Enbridge’s “Life Takes Energy” campaign goes back to last fall, but it appears that the Tim Hortons collaboration was the last straw for 27,000 petitioners, who took all of 24 hours to pressure Tim Hortons to kill the ads on their in-store TVs.
“Enbridge is now trying to leverage the trusted Timmies brand to sell their project—and this campaign shows that Canadians still aren’t buying it,” said Emma Pullman, a campaigner at petition site SumOfUs.
The company’s ad foray into Tim Hortons locations makes sense from a reputational point of view. Oil pipelines, Enbridge’s signature business, have been having a tough time in North America lately.
Despite the National Energy Board’s blessing, Enbridge’s Northern Gateway proposal to transport Alberta bitumen across thousands of kilometres of First Nations territories and sensitive BC ecosystems was in trouble even before Alberta’s NDP Premier Rachel Notley threw cold water on the project.

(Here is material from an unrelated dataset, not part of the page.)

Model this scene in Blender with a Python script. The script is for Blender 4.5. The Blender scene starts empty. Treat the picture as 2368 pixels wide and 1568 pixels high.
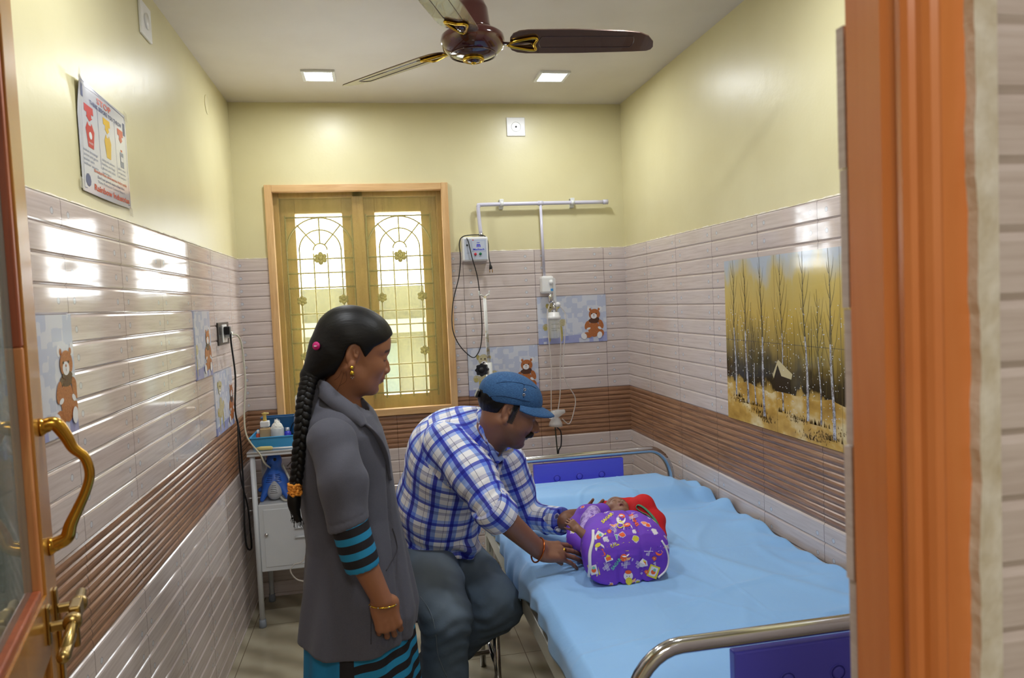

Enbridge did see the controversial Northern Gateway project approved by the federal government last summer, but it came with 209 conditions and has had trouble winning support from citizens. Kitimat, BC, where the Northern Gateway would end up, voted against the project in a municipal plebiscite last year.
Enbridge is even getting sucked into Mike Duffy’s growing unethical-dealings vortex, with reporters and prosecutors now drilling into the relationship between the troubled senator and the company.
In the US, Enbridge faces opposition to a project in Minnesota and settlement costs for embarrassing spills like the 2010 Kalamazoo, Michigan accident.
The company must certainly want to put a spill-proof lid on public opposition to their proposals.
For the current advertising push, Enbridge’s marketing team decided to teach the public introductory physics: any action of any kind takes energy. Thus the tagline “E = [insert happy thing here].”
It’s not clear how this “life takes energy” campaign, which essentially reminds us that we’re all energy-hungry environmental dirtbags consuming way beyond our planet’s carrying capacity, will convince thinking people that Enbridge should be permitted to build more pipelines across Canada’s remaining wilderness. If anything, it could just as easily be a call to scale down our consumption.
But pitching this message to Tim Hortons customers, a slice of hard-working average Canadians accustomed to sitting in drive-thru lineups, obviously promised better returns for Enbridge than something like sponsoring Walrus talks à la Suncor. Associating Tim’s warm, addictive coffee with Canada’s abundant, addictive oil and gas would seem like a natural fit.
But it’s funny how the internet works, as “powering” nutritionally empty calories with morally empty petro-calories didn’t fly and Tim Hortons can now go back to what it does best: hosting Conservatives.
Neither Tim Hortons nor Enbridge responded to requests for comment from VICE.